§ **Data shown**:
● ● ● ● ●

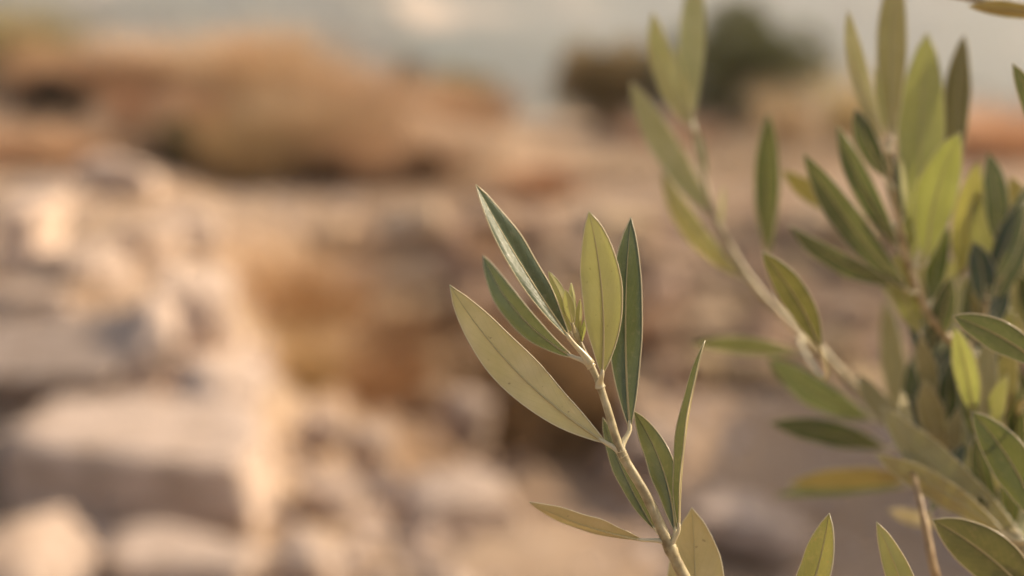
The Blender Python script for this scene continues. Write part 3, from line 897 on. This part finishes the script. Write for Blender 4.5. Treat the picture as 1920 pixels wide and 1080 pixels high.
# shrink the stem of the sharp sprig is handled by the taper; second shoot, out of focus
MD = 0.53
sec = [
    ((1298, 222, MD), (1308, -70, MD + 0.005), 50, 184, dict(fold=10, bend=6, tint=(1.0, 1.08, 1.0))),
    ((1288, 232, MD), (1224, 22, MD - 0.005), 50, 200, dict(fold=18, bend=12, tint=(1.0, 1.1, 1.0))),
    ((1338, 404, MD + 0.01), (1182, 152, MD + 0.02), 54, 180, dict(fold=6, bend=10)),
    ((1392, 520, MD), (1240, 318, MD + 0.012), 56, 215, dict(fold=24, bend=24, tint=(0.95, 0.95, 0.7))),
    ((1290, 226, MD), (1266, 82, MD), 20, 150, dict(young=True, fold=24, nt_=14, nx=6)),
    ((1296, 232, MD), (1282, 130, MD - 0.003), 18, 160, dict(young=True, fold=24, nt_=14, nx=6)),
    ((1322, 336, MD), (1308, 246, MD + 0.004), 22, 30, dict(fold=16, nt_=14, nx=6)),
    ((1352, 430, MD), (1357, 346, MD), 16, 120, dict(young=True, fold=18, nt_=14, nx=6)),
    ((1538, 652, 0.43), (1428, 472, 0.42), 56, 10, dict(fold=10, bend=-10, tint=(1.5, 1.25, 0.9), att=(1552, 672, MD))),
    ((1500, 662, MD), (1296, 645, MD + 0.02), 42, 34, dict(fold=12, bend=-6, att=(1548, 676, MD))),
    ((1636, 786, MD + 0.01), (1440, 668, MD + 0.03), 64, 22, dict(fold=10, bend=12)),
    ((1662, 842, MD + 0.01), (1442, 792, MD - 0.01), 56, 24, dict(fold=12, bend=-6)),
    ((1722, 896, MD), (1476, 908, MD + 0.015), 42, 206, dict(fold=10, bend=-6, tint=(0.85, 0.72, 0.45))),
    ((1700, 912, MD + 0.02), (1450, 930, MD + 0.04), 34, 40, dict(fold=10, bend=-6)),
    ((1760, 985, MD + 0.02), (1664, 956, MD), 26, 190, dict(fold=10, nt_=14)),
    ((1440, 478, MD + 0.01), (1441, 210, MD - 0.01), 52, -12, dict(fold=16, bend=3, tint=(1.15, 1.15, 1.0), att=(1540, 662, MD))),
    ((1690, 800, MD), (1660, 560, MD + 0.03), 50, 200, dict(fold=10, tint=(0.75, 0.7, 0.6))),
    ((1738, 830, MD), (1716, 640, MD + 0.03), 42, 20, dict(fold=12)),
]
branch(PX([(2140, 1420, 0.43), (1990, 1120, 0.43), (1900, 1005, 0.432), (1795, 880, MD), (1655, 778, MD), (1548, 668, MD), (1425, 548, MD), (1348, 424, MD), (1318, 330, MD), (1300, 240, MD), (1296, 205, MD)]),
       0.0030, 0.0006, sec, 'blurred shoot slanting up left behind the sharp sprig')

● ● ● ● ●

Restate the listing above word for word, and skip the pictures.

The Blender Python script for this scene continues. Write part 3, from line 897 on. This part finishes the script. Write for Blender 4.5. Treat the picture as 1920 pixels wide and 1080 pixels high.
# shrink the stem of the sharp sprig is handled by the taper; second shoot, out of focus
MD = 0.53
sec = [
    ((1298, 222, MD), (1308, -70, MD + 0.005), 50, 184, dict(fold=10, bend=6, tint=(1.0, 1.08, 1.0))),
    ((1288, 232, MD), (1224, 22, MD - 0.005), 50, 200, dict(fold=18, bend=12, tint=(1.0, 1.1, 1.0))),
    ((1338, 404, MD + 0.01), (1182, 152, MD + 0.02), 54, 180, dict(fold=6, bend=10)),
    ((1392, 520, MD), (1240, 318, MD + 0.012), 56, 215, dict(fold=24, bend=24, tint=(0.95, 0.95, 0.7))),
    ((1290, 226, MD), (1266, 82, MD), 20, 150, dict(young=True, fold=24, nt_=14, nx=6)),
    ((1296, 232, MD), (1282, 130, MD - 0.003), 18, 160, dict(young=True, fold=24, nt_=14, nx=6)),
    ((1322, 336, MD), (1308, 246, MD + 0.004), 22, 30, dict(fold=16, nt_=14, nx=6)),
    ((1352, 430, MD), (1357, 346, MD), 16, 120, dict(young=True, fold=18, nt_=14, nx=6)),
    ((1538, 652, 0.43), (1428, 472, 0.42), 56, 10, dict(fold=10, bend=-10, tint=(1.5, 1.25, 0.9), att=(1552, 672, MD))),
    ((1500, 662, MD), (1296, 645, MD + 0.02), 42, 34, dict(fold=12, bend=-6, att=(1548, 676, MD))),
    ((1636, 786, MD + 0.01), (1440, 668, MD + 0.03), 64, 22, dict(fold=10, bend=12)),
    ((1662, 842, MD + 0.01), (1442, 792, MD - 0.01), 56, 24, dict(fold=12, bend=-6)),
    ((1722, 896, MD), (1476, 908, MD + 0.015), 42, 206, dict(fold=10, bend=-6, tint=(0.85, 0.72, 0.45))),
    ((1700, 912, MD + 0.02), (1450, 930, MD + 0.04), 34, 40, dict(fold=10, bend=-6)),
    ((1760, 985, MD + 0.02), (1664, 956, MD), 26, 190, dict(fold=10, nt_=14)),
    ((1440, 478, MD + 0.01), (1441, 210, MD - 0.01), 52, -12, dict(fold=16, bend=3, tint=(1.15, 1.15, 1.0), att=(1540, 662, MD))),
    ((1690, 800, MD), (1660, 560, MD + 0.03), 50, 200, dict(fold=10, tint=(0.75, 0.7, 0.6))),
    ((1738, 830, MD), (1716, 640, MD + 0.03), 42, 20, dict(fold=12)),
]
branch(PX([(2140, 1420, 0.43), (1990, 1120, 0.43), (1900, 1005, 0.432), (1795, 880, MD), (1655, 778, MD), (1548, 668, MD), (1425, 548, MD), (1348, 424, MD), (1318, 330, MD), (1300, 240, MD), (1296, 205, MD)]),
       0.0030, 0.0006, sec, 'blurred shoot slanting up left behind the sharp sprig')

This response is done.